International students in UK generate huge economic gains – study

Research shows 10 students arriving from outside EU will generate £1m of net economic impact during studies

One year’s intake of international students at British universities generates economic activity worth £390 for each person in the UK each year, rising to more than £700 for every inhabitant of London, according to a study published today.

Overall, 272,000 students from outside the UK who began university courses in 2018-19 would generate close to £26bn in net economic activity once the costs of teaching support and their use of public services had been accounted for.

That means just 10 international students arriving from outside the EU will generate £1m of net economic impact during their studies.

The figures come from an analysis of the income to the UK economy from tuition fees and other spending by each cohort of international students, including those from the EU, and the subsequent multiplier effect on the economy in terms of jobs created and further spending.

The research, published by the Higher Education Policy Institute (Hepi) and Universities UK International (UUKI), showed the benefits from international students spread across the UK.

Constituencies that are home to universities are likely to see their local economy stimulated by the extra spending: the report estimates that Sheffield Central benefits from nearly 3,000 students to the tune of £290m, and Nottingham South by £261m for each year’s worth of students.

Vivienne Stern, the director of UUKI, said: “While there has been a growing realisation of the tremendous social and cultural benefits of international students, this study provides a stark reminder of their financial importance to communities across the UK, economic recovery and the levelling-up agenda.”

The figures show that the economic benefits generated by international students far outweigh the costs to public services such as healthcare. Including teaching grants from central government as well as net NHS spending and other social expenditure such as police and education, the costs amount to just £2.9bn.

The figures compiled by London Economics don’t account for opportunity costs, and exclude any longer-term benefits such as investment, business and trade links.

The £26bn net total is 19% higher in real terms than similar analysis using figures from 2015-16, mainly driven by the increase in international student numbers. In 2015-16, 174,000 international students from outside the EU undertook their first year of study in the UK, and by 2018-19 the figure had risen to nearly 208,000.

The study showed that approximately £4.7bn worth of net impact originated with EU students, while the remaining £21.3bn was generated by students from outside the EU. However, those figures are from when EU students were still eligible for domestic fees and student loans.

Since the completion of Brexit, EU-domiciled students have been charged the same higher tuition fees as international students. This year there has been a more than 50% slump in the numbers of EU students accepting places on undergraduate courses in the UK, from 22,000 in 2020 to 9,800 in 2021.
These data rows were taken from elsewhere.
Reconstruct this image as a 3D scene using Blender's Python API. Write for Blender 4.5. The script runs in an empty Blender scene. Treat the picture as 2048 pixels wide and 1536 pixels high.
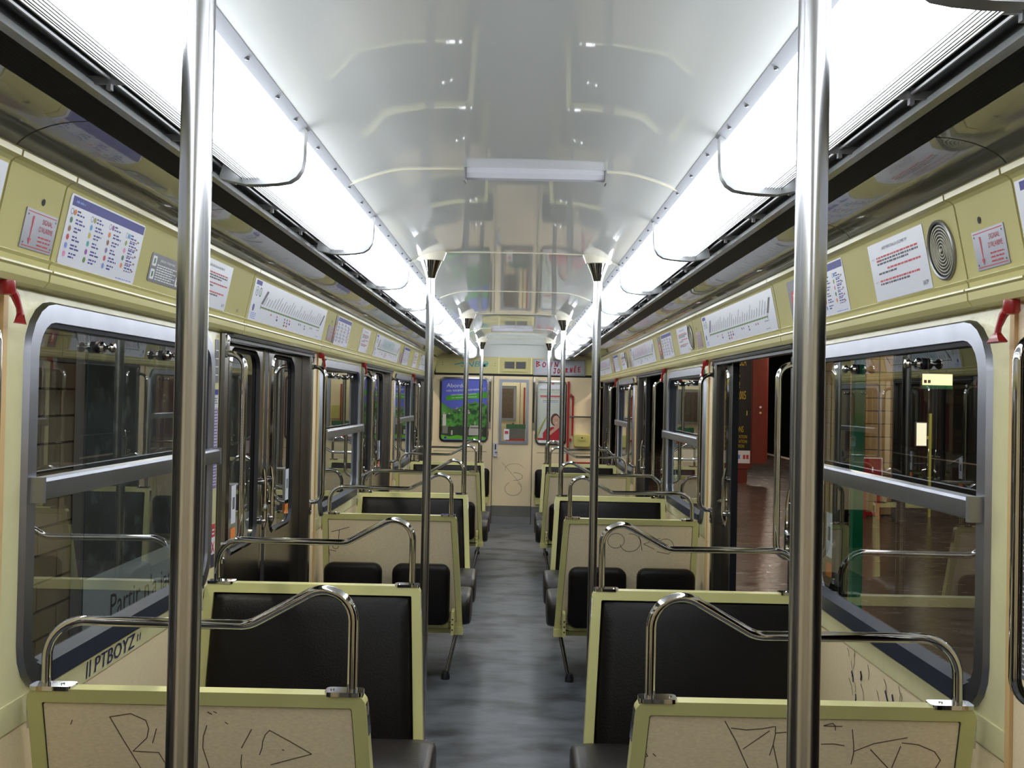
import bpy, bmesh, math, random
from mathutils import Vector, Matrix
random.seed(7)
sc = bpy.context.scene
COL = sc.collection

# ------------------------------------------------------------------ camera
CX, CZ = 0.023, 1.65
cam_d = bpy.data.cameras.new('camera'); cam = bpy.data.objects.new('camera', cam_d); COL.objects.link(cam)
cam_d.sensor_width = 36.0; cam_d.lens = 2063.0 / 2048.0 * 36.0; cam_d.clip_start = 0.02; cam_d.clip_end = 200
_yaw, _pitch, _roll = 10 / 2063.0, 28 / 2063.0, 0.0200
_f = Vector((-_yaw, 1.0, _pitch)).normalized()
_r0 = _f.cross(Vector((0, 0, 1))).normalized(); _u0 = _r0.cross(_f)
_r = _r0 * math.cos(_roll) + _u0 * math.sin(_roll); _u = -_r0 * math.sin(_roll) + _u0 * math.cos(_roll)
cam.matrix_world = Matrix(((_r.x, _u.x, -_f.x, CX), (_r.y, _u.y, -_f.y, 0.0), (_r.z, _u.z, -_f.z, CZ), (0, 0, 0, 1)))
sc.camera = cam

# ------------------------------------------------------------------ world and exposure
w = bpy.data.worlds.new('World'); sc.world = w; w.use_nodes = True
w.node_tree.nodes['Background'].inputs[0].default_value = (0.9, 0.95, 1.0, 1)
w.node_tree.nodes['Background'].inputs[1].default_value = 0.0
sc.view_settings.view_transform = 'Standard'; sc.view_settings.look = 'None'
sc.view_settings.gamma = 1.0; sc.view_settings.use_curve_mapping = False
sc.view_settings.exposure = 0.62
LAMP = 6.0            # luminance of the fluorescent lens panels
PLATFORM_FILL = 300.0  # emission of the unseen tubes added over the platform

# ------------------------------------------------------------------ materials
def lin(c):
    r = []
    for v in c[:3]:
        v /= 255.0
        r.append(v / 12.92 if v <= 0.04045 else ((v + 0.055) / 1.055) ** 2.4)
    return (r[0], r[1], r[2], 1.0)

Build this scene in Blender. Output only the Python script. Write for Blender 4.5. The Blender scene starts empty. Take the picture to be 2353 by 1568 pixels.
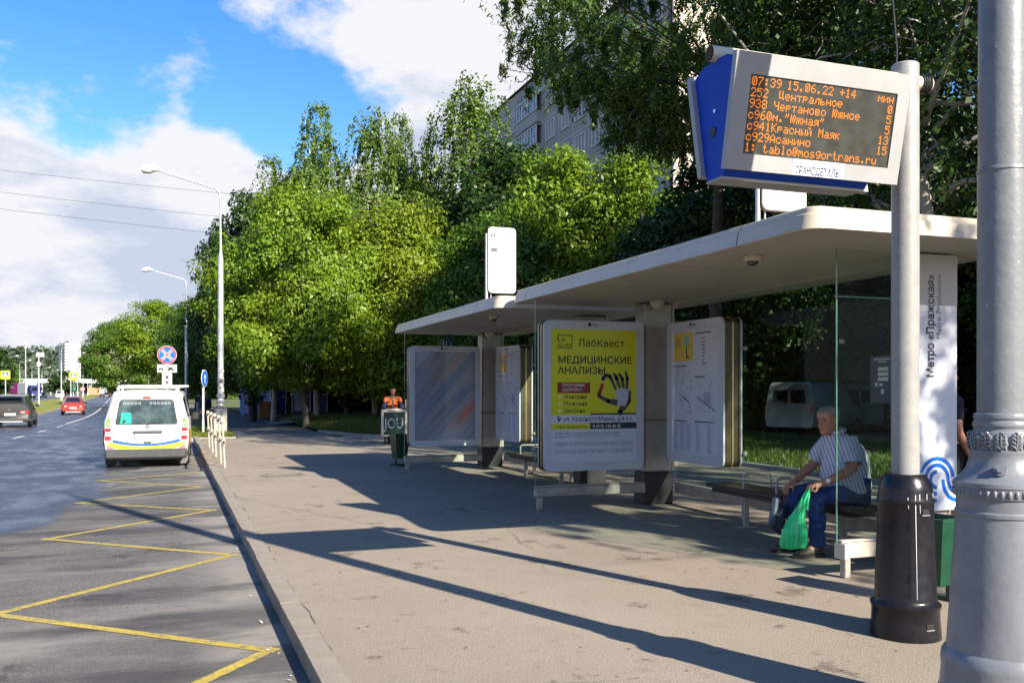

Nick Hillman, the director of Hepi, said the results confirmed that higher education was one of the UK’s leading export earners. “We need to provide a warm welcome, ensure our educational offer remains competitive and help international students secure fulfilling careers after study.

“The policy environment is, in many respects, more conducive than it was, with the government gradually becoming more positive about international students. But the current halving in the number of EU students confirms future success cannot be taken for granted,” Hillman said.